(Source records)

□ □ □

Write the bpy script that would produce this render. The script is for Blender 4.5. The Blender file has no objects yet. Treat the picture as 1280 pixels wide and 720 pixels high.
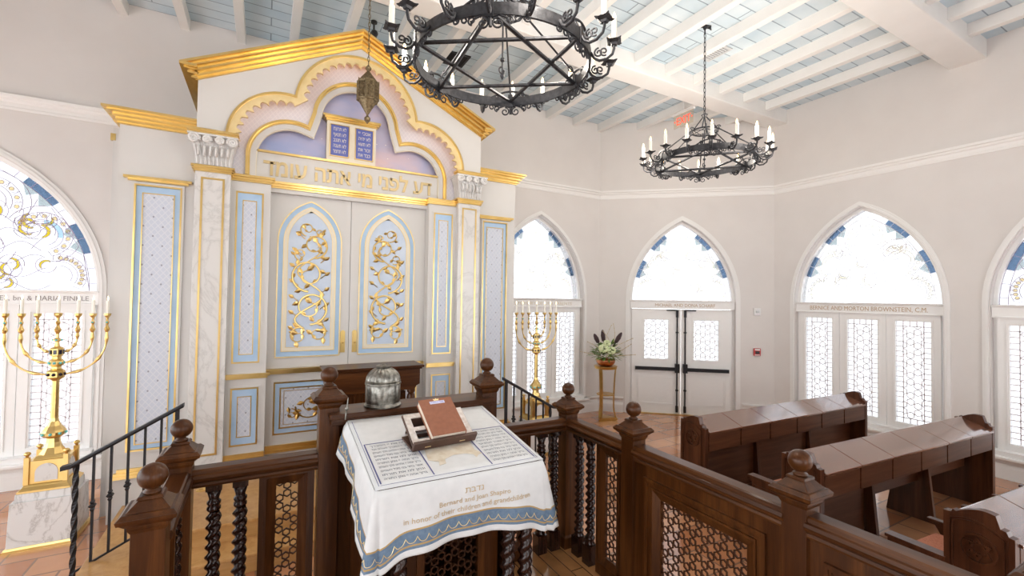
import bpy, bmesh, math, random
from mathutils import Vector, Matrix
from mathutils.geometry import tessellate_polygon
random.seed(7)
PI = math.pi
sc = bpy.context.scene
COL = sc.collection
def R(d): return math.radians(d)

# ------------------------------------------------------------------ materials
def newmat(name):
    m = bpy.data.materials.new(name); m.use_nodes = True
    nt = m.node_tree; b = nt.nodes['Principled BSDF']
    return m, nt, b
def plain(name, col, rough=.5, metal=0, coat=0, emit=None, es=0, spec=None):
    m, nt, b = newmat(name)
    b.inputs['Base Color'].default_value = (*col, 1)
    b.inputs['Roughness'].default_value = rough
    b.inputs['Metallic'].default_value = metal
    b.inputs['Coat Weight'].default_value = coat
    if spec is not None: b.inputs['Specular IOR Level'].default_value = spec
    if emit:
        b.inputs['Emission Color'].default_value = (*emit, 1); b.inputs['Emission Strength'].default_value = es
    return m
def N(nt, t, **k):
    n = nt.nodes.new(t)
    for a, v in k.items():
        if a in n.inputs: n.inputs[a].default_value = v
        else: setattr(n, a, v)
    return n
def ramp(nt, fac, stops):
    r = nt.nodes.new('ShaderNodeValToRGB'); nt.links.new(fac, r.inputs[0])
    e = r.color_ramp.elements
    while len(e) < len(stops): e.new(.5)
    for el, (p, c) in zip(e, stops): el.position = p; el.color = (*c, 1)
    return r.outputs[0]
def mapped(nt, scale, rot=(0,0,0), kind='Object'):
    tc = nt.nodes.new('ShaderNodeTexCoord'); mp = nt.nodes.new('ShaderNodeMapping')
    nt.links.new(tc.outputs[kind], mp.inputs[0]); mp.inputs['Scale'].default_value = scale; mp.inputs['Rotation'].default_value = rot
    return mp.outputs[0]
def bump(nt, b, h, strength=.2, dist=.01):
    bp = N(nt, 'ShaderNodeBump', Strength=strength, Distance=dist)
    nt.links.new(h, bp.inputs['Height']); nt.links.new(bp.outputs[0], b.inputs['Normal'])
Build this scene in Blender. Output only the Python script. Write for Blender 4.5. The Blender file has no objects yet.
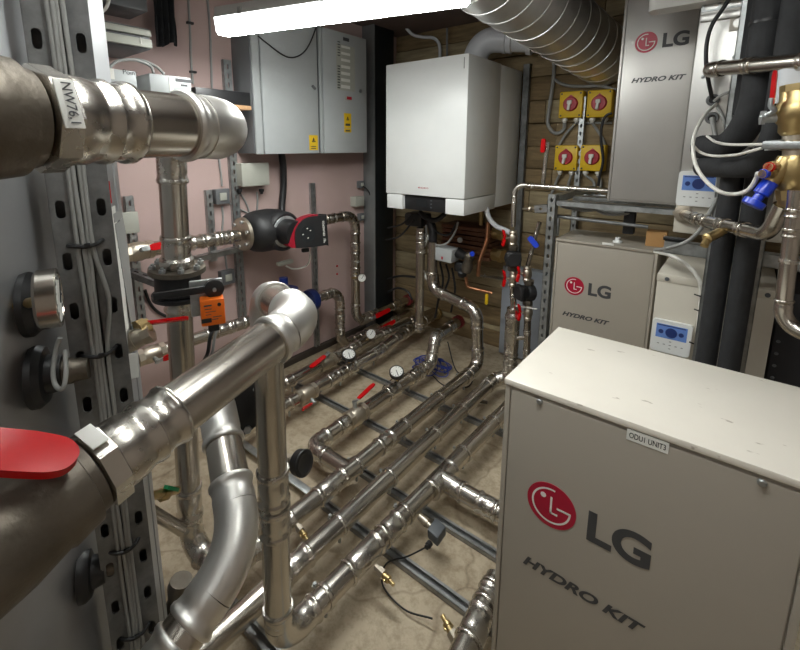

□ □ □

== REQUIREMENT ==
Reproduce the data above word for word from its first line through the line that holds "def R(d): return math.radians(d)", both ends included; skip pictures.

== RESPONSE TO THE EXERCISE ==
Write the bpy script that would produce this render. The script is for Blender 4.5. The Blender file has no objects yet. Treat the picture as 1280 pixels wide and 720 pixels high.
import bpy, bmesh, math, random
from mathutils import Vector, Matrix
from mathutils.geometry import tessellate_polygon
random.seed(7)
PI = math.pi
sc = bpy.context.scene
COL = sc.collection
def R(d): return math.radians(d)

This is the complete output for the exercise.